In my opinion there are four ways the problem maybe attacked.

    1. Trap and export the offending birds.
    2. Carry on with the present system of shooting and poisoning.
    3. Trap and transfer to other areas remote from where they are a problem.
    4. Harvest the young birds in the nest, hand rear and then export.
    1. Trap and export:

    With this method the person or persons directed to carry out the trapping should be paid sufficient to cover all costs, a better than average wage.  These birds would then be exported via a government agency which would again cover the running costs and make a profit which would be channelled back into conservation projects.  Sure the end product is not suitable as a pet bird, age selections would not be used when trapping, so the consumer may not get what they expected. However, this must be better than killing the birds.

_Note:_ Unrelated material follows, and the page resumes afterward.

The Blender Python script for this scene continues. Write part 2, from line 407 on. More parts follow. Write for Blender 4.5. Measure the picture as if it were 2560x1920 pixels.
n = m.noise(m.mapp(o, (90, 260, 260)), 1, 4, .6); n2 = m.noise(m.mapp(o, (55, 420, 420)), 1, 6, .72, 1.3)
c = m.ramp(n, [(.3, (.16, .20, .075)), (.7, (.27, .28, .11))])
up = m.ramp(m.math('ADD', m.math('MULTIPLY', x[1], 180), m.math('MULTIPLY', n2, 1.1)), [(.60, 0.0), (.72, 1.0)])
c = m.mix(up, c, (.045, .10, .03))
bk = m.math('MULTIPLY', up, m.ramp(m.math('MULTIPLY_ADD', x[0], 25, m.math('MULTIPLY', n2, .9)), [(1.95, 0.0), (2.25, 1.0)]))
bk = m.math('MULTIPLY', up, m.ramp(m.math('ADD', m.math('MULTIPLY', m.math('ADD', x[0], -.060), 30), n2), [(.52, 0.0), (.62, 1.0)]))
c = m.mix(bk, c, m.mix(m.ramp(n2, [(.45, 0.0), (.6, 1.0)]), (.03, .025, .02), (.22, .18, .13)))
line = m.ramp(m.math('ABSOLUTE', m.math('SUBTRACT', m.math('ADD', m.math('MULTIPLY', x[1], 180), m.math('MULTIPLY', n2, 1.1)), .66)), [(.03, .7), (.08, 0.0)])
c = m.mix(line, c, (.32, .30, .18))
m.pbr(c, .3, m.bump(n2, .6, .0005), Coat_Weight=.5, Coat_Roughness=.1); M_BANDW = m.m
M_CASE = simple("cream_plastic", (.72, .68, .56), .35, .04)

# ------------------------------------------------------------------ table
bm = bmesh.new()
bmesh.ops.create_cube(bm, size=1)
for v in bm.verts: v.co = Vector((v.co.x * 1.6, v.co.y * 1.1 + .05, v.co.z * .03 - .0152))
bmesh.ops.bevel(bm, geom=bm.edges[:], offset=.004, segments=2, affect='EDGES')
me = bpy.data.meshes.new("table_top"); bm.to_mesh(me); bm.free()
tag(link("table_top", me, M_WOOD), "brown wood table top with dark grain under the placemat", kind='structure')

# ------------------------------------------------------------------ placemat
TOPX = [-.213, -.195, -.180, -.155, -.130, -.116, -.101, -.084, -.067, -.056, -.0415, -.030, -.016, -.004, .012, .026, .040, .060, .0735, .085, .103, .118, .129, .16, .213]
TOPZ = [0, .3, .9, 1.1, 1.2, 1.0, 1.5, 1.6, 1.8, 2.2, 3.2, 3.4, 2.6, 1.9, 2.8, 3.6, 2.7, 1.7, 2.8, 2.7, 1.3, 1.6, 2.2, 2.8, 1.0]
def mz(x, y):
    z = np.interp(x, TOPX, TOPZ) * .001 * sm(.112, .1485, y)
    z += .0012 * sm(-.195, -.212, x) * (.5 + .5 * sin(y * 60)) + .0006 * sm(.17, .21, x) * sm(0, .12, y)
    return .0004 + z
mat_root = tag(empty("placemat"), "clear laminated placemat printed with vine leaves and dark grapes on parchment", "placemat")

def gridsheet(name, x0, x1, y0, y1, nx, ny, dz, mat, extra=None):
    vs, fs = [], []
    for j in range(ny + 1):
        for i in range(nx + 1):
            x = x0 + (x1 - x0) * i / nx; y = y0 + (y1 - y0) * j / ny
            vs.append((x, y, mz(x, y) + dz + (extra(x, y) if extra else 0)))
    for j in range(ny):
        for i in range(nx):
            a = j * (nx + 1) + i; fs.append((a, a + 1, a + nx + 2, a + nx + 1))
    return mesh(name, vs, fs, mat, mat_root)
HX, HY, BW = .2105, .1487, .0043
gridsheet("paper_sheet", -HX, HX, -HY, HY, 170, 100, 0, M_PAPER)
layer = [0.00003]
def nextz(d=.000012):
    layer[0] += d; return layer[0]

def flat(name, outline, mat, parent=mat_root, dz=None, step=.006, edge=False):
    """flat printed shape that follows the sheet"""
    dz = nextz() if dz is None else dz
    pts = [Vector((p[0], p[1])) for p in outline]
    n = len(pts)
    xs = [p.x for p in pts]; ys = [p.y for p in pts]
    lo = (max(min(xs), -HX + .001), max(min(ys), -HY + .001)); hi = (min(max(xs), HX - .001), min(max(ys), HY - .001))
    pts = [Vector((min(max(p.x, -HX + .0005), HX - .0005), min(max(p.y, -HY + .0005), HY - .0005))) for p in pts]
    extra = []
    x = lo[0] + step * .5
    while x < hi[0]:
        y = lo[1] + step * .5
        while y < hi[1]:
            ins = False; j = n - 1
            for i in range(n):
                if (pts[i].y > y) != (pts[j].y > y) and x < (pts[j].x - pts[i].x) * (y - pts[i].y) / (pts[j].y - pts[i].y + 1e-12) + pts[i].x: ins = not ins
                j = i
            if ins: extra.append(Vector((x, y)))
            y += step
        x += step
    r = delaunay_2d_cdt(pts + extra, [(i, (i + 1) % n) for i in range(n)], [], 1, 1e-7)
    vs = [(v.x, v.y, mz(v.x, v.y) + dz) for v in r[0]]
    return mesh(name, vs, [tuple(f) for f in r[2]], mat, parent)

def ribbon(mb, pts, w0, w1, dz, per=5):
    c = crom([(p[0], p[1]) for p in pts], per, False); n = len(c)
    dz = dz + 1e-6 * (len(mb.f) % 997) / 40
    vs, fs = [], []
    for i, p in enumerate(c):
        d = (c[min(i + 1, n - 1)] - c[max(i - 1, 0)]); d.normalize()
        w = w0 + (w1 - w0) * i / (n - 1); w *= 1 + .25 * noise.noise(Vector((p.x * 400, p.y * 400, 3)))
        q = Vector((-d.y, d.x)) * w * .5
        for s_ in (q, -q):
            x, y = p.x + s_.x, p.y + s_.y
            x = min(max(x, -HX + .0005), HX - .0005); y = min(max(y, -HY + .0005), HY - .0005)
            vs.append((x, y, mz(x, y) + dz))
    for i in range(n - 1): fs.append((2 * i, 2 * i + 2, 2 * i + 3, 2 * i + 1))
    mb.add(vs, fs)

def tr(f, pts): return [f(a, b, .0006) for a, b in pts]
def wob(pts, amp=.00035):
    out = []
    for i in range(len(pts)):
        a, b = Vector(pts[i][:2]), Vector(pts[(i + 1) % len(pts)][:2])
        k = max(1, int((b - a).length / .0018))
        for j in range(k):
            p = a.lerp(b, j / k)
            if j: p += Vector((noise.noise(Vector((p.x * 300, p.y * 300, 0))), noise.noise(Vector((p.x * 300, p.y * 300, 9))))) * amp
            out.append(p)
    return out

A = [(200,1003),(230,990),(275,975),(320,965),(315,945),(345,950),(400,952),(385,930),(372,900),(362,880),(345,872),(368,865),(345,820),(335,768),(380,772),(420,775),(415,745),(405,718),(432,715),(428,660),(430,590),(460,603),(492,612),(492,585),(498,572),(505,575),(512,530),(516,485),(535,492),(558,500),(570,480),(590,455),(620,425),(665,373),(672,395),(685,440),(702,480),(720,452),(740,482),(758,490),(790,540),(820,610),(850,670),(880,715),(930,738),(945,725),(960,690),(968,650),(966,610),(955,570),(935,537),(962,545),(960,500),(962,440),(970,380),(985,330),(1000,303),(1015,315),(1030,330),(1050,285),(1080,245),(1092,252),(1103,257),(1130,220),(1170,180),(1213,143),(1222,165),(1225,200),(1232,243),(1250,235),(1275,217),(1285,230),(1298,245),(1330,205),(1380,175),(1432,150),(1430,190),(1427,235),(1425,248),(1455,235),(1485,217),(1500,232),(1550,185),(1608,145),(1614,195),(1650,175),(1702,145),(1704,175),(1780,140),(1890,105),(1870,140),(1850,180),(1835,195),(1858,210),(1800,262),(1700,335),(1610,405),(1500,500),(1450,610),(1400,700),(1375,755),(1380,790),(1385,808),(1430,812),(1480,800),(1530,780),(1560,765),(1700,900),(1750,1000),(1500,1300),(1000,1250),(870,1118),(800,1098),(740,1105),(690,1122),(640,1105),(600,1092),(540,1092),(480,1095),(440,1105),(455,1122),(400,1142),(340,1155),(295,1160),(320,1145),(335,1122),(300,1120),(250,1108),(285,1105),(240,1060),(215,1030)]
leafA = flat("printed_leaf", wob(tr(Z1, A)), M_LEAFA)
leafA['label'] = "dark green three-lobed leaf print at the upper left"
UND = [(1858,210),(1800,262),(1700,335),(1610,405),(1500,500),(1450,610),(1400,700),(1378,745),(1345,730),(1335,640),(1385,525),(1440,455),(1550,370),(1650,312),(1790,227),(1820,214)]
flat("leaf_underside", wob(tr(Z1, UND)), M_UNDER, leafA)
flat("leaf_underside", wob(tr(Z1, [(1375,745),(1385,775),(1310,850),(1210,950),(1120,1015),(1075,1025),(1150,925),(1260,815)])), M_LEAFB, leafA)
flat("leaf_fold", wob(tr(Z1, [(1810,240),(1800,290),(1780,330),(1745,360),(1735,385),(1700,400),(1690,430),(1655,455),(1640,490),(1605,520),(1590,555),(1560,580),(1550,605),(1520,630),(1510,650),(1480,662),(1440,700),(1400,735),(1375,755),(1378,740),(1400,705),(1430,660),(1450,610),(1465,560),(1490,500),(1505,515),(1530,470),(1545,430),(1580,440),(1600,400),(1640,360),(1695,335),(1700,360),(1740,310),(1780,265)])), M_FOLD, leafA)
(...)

    1. Carry on as is - shooting and poisoning:

    Surely there must be something better. Shooting always leaves some wounded birds, which may linger on for hours, days or even weeks, before they finally die.  Poisoning; unfortunately this method is not selective as to the type of birds which eat the affected food; as a result possibly hundreds of innocent victims suffer by this method.  Maybe even species which are endangered in the wild.

    1. Trap and transfer:

    This method could possibly be a solution; however somebody would have to be paid to carry out this operation; where does the money come from?  Where are the birds transferred to?  Maybe someone with the expertise could answer as to where.

    1. Harvest the young:

    Once again somebody would have to be paid for the collection and hand rearing of the young cockatoos.  When they are finally feeding themselves, they are then exported by a government agency for a profit.  There could be no argument as to these birds being unsuitable for the pet market or the cockatoo breeders market, they would be ideal.  However, the costs and time involved would be enormous; hand rearing experts would have to be found.  If we look at the end result and the profits to be made it would surely cover all expenditure.  Some of these birds would acceptable to the local market.

    These suggestions are not necessarily the only solutions, but I would suggest that whoever decries these for one reason or another should try and provide an alternative solution that they feel may work.  I personally feel that item four is the best, but the work load would be horrendous. However, it may be work for someone in these times of unemployment.  Under supervision anybody could be taught to hand feed the young birds.

    Item one is probably the easiest and cheapest to execute and would have a greater immediate impact on the large flocks in the affected areas.  Don't sit back and talk, put pen to paper and write your thoughts on these subjects.